Li a matéria do Bill sobre a morte do automóvel e entendi perfeitamente seus sentimentos e confraternizo com eles.
Porém senti também que existe todo um outro lado da questão que ficou de fora. Este lado é a razão desta matéria.
Primeira verdade que temos de enfrentar: a indústria, seja ela de que natureza for, tem um objetivo primário: dar lucro. E a indústria do automóvel não é diferente. Ela faz carros que vendam muito e dêem o máximo de lucro. Em definitivo, ela não faz obras de arte perfeitas. Para que dêem o máximo de lucro, carros precisam ser baratos de produzir e serem vendidos com facilidade com boa margem. Isto nos traz a um ponto chave: o consumidor.
A indústria não pode produzir um carro totalmente individualizado para cada consumidor. Ela precisa produzir o mesmo produto de forma a agradar o maior número de consumidores dentro da população. Mas quem é esse consumidor? O que ele deseja? De que ele precisa? Para entendermos essa questão, temos que voltar um pouco no tempo.

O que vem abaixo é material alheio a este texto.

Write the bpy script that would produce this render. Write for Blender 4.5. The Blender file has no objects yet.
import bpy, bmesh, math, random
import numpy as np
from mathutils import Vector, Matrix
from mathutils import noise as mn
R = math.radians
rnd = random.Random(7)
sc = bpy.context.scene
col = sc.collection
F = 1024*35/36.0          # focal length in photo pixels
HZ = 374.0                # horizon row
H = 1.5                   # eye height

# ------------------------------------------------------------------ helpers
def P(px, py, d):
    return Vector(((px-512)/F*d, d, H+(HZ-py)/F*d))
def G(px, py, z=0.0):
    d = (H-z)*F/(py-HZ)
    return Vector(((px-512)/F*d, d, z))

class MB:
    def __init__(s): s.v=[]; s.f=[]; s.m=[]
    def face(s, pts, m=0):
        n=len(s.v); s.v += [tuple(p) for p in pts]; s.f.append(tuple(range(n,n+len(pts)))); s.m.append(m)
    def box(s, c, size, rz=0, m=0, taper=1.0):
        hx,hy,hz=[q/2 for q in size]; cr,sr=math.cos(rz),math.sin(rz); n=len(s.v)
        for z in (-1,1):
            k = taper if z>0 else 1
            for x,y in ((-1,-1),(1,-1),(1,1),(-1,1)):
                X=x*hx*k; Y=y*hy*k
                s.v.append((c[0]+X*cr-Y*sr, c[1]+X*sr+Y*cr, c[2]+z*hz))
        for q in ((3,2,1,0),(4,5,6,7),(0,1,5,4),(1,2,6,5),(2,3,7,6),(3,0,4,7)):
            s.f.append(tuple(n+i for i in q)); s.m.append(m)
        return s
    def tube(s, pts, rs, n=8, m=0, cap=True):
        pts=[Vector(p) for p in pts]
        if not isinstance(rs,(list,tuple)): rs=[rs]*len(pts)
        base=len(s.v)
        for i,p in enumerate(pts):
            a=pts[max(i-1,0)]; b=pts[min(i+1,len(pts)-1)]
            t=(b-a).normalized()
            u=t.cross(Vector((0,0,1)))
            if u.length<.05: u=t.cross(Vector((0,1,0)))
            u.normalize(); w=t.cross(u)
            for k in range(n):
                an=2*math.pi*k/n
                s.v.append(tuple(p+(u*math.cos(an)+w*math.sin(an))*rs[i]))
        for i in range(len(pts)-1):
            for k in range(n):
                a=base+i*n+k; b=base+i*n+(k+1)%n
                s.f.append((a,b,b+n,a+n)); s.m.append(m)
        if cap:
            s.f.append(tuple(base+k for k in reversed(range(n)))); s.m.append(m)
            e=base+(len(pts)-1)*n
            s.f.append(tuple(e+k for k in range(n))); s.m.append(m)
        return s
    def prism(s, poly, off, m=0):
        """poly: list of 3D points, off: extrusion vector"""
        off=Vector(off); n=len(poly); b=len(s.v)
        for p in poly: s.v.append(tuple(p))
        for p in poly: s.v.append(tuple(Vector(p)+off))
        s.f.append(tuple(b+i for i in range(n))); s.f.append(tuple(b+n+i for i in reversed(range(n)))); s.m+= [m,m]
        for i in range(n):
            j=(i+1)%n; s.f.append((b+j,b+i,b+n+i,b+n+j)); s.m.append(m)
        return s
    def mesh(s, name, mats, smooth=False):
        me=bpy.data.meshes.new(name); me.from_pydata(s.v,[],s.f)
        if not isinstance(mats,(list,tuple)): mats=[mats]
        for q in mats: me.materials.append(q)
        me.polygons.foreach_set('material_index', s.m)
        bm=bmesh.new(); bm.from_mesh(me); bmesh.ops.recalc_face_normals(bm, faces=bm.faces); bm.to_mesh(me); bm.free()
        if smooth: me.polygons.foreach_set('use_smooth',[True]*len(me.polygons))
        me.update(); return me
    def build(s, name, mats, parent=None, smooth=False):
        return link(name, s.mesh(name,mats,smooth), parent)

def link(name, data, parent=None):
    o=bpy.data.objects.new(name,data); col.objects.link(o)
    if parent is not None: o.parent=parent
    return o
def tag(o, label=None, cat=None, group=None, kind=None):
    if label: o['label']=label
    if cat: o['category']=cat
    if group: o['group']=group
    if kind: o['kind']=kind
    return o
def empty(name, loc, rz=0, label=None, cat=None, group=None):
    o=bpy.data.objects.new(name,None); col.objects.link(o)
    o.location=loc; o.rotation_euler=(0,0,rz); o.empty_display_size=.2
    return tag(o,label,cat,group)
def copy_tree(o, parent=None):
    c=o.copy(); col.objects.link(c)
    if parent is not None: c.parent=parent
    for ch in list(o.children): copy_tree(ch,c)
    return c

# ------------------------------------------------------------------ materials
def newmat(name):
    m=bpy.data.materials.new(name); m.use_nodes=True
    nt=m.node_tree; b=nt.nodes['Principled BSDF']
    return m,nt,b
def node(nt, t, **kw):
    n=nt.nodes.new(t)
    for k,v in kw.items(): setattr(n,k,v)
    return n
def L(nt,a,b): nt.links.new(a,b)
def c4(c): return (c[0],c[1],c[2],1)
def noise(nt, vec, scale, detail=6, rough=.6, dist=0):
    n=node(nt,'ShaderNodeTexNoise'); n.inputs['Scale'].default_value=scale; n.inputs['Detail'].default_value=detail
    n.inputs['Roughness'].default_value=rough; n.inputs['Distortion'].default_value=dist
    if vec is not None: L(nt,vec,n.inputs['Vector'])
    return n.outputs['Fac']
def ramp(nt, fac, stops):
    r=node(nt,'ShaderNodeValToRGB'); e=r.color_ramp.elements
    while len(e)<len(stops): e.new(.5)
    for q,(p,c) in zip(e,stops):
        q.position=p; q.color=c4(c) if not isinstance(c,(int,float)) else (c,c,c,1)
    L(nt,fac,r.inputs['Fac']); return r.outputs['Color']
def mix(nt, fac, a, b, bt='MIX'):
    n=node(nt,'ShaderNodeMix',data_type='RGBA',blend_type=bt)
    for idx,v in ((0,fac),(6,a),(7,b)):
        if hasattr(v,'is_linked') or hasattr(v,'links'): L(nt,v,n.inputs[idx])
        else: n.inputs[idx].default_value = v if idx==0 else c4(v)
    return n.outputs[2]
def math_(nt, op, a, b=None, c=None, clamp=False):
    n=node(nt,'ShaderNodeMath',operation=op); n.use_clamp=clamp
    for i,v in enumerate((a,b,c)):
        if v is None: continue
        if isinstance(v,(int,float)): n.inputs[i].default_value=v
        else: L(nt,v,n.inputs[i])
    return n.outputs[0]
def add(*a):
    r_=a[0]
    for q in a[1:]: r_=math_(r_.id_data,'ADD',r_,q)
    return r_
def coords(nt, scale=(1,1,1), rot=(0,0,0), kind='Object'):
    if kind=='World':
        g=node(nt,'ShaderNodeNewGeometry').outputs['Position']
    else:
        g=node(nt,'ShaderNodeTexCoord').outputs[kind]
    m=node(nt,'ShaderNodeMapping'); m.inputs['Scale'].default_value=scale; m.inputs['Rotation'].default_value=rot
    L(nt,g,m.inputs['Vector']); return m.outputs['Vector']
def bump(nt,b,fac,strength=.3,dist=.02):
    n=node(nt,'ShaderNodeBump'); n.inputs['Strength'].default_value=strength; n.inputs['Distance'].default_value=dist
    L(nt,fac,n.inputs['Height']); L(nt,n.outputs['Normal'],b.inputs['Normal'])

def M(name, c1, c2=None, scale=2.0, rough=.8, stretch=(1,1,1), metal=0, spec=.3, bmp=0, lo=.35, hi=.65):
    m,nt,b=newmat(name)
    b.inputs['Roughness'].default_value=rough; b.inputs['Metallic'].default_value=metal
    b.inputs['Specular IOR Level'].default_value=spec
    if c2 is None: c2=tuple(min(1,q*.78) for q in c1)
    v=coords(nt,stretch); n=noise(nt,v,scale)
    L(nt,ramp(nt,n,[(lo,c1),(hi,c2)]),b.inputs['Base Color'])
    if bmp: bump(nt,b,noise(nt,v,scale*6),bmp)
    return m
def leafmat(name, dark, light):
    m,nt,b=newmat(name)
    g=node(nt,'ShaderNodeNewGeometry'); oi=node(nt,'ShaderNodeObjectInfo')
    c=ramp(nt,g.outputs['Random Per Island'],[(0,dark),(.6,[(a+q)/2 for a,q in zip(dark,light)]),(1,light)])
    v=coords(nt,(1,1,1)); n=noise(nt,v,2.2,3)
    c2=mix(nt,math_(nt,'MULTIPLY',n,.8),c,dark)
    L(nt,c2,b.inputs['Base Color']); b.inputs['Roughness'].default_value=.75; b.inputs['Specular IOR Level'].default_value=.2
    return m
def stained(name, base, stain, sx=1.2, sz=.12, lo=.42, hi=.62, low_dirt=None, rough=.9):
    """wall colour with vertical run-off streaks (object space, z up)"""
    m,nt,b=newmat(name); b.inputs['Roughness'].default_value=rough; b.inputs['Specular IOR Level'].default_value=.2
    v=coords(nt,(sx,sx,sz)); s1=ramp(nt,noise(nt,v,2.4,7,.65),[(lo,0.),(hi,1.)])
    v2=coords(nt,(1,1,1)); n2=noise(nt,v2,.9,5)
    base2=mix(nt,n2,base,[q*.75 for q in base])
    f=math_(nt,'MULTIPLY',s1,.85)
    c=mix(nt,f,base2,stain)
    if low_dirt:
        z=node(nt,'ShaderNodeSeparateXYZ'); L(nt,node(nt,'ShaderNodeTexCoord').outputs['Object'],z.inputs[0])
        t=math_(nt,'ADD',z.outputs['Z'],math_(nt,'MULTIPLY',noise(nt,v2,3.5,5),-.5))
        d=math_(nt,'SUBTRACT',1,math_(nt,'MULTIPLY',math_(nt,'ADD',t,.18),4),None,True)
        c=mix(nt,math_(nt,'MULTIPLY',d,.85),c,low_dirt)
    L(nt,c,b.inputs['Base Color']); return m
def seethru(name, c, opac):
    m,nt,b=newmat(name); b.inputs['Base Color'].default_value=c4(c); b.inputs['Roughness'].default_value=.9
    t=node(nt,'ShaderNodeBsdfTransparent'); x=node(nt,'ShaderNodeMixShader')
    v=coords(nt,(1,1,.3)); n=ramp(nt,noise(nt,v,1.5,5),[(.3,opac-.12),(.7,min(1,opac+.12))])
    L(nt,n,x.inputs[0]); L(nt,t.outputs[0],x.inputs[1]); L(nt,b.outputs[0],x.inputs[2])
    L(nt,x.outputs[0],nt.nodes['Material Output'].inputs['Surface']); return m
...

Nos anos 60 e 70, era do carburador e do platinado, o carro era o instrumento de passeio e diversão da família nos fins de semana e a forma de ir e voltar rapidamente do serviço. Nos finais de semana, quando não se passeava, era comum pai e filhos se juntarem para lavar e encerar o carro, limpar um carburador ou regular um platinado. Muita gente fazia a manutenção do próprio carro e raro era o automóvel que não tinha uma caixa de ferramentas e peças-reserva. Os carros eram tecnicamente simples e seus donos tinham razoável conhecimento de seu funcionamento.
Porém hoje o quadro é completamente diferente.
As pessoas tem vidas atribuladas, horário de trabalho sobrecarregado, dificilmente perdem menos de três horas diariamente no trânsito congestionado, têm que administrar um complexo orçamento doméstico cheio de gastos que muitas vezes não existiam há 30 anos (TV a cabo, internet, celular, escola das crianças, plano de saúde), os dois cônjuges trabalham e quando chegam em casa têm todo um trabalho doméstico a ser feito.
Estas pessoas esperam respostas imediatas aos seus problemas. Comem em restaurantes ou lanchonetes para não cozinharem e terem de lavar louça. Deixam seus pagamentos em débito automático para não terem de ir ao banco. Querem um computador que faça por eles o que eles querem, no lugar de aprenderem a lidar com a máquina.
Estes consumidores não têm mais tempo para seus carros como tinham seus pais ou avós.
A eletrônica nos carros afastou o trabalho amador feito pelo dono. É preciso ferramentas especiais e treinamento para lidar com sistemas de injeção e ABS, por exemplo.
Alguns usuários ainda conservam até um certo nível de interesse e até são capazes de dizer alguns detalhes técnicos sobre seus carros, porém se tornaram entusiastas teóricos. Coloque uma chave de fenda na mão deles e a maioria não saberá sequer o que fazer com ela.
Esta diferença não é culpa das pessoas em si, mas de todo contexto.
A maioria dos usuários encara o carro como símbolo de status ou como mero (e caro) utilitário. Interessa a eles, do ponto de vista puramente prático, que o carro tenha um volante, um acelerador, um freio, um câmbio e que os leve para com segurança e conforto ao seu destino. Uma parcela significativa deles são aqueles que compram carros zero-quilômetro porque morrem de medo que o carro quebre e os deixe na mão no meio da rua, e uma parte destes, não por coincidência, são aqueles que nem lembram que é necessário calibrar os pneus e trocar o óleo do motor com certa regularidade.
Para este tipo de usuário interessa tanto o que há debaixo do capô tanto quanto o que há por trás da tela de plasma da TV novinha que a torna tão mais fina que sua velha TV de tubo com três anos de uso. E será também o usuário que se deleitará com os carros equipados com toda parafernália que dispensarão o motorista, através de um "chofer" digital.
Caro Bill, não é exatamente o automóvel que morreu. É o automóvel como o conhecemos que está morto e só falta ser sepultado.
Eles são e continuarão sendo feitos para a multidão, e não para você ou para mim. E, se não quisermos ficar à pé, teremos que abdicar de nossos gostos.
Então, se tiverem de vir, que venham os híbridos, os elétricos e os auto-dirigidos e toda sorte de evoluções e mutações que o automóvel possa sofrer.
E, talvez, quando eles estiverem entre nós, descubramos que estamos ficando velhos ranzinzas, que abominam Rock'n'Roll porque achamos que boa música só pode ser no estilo de Glenn Miller.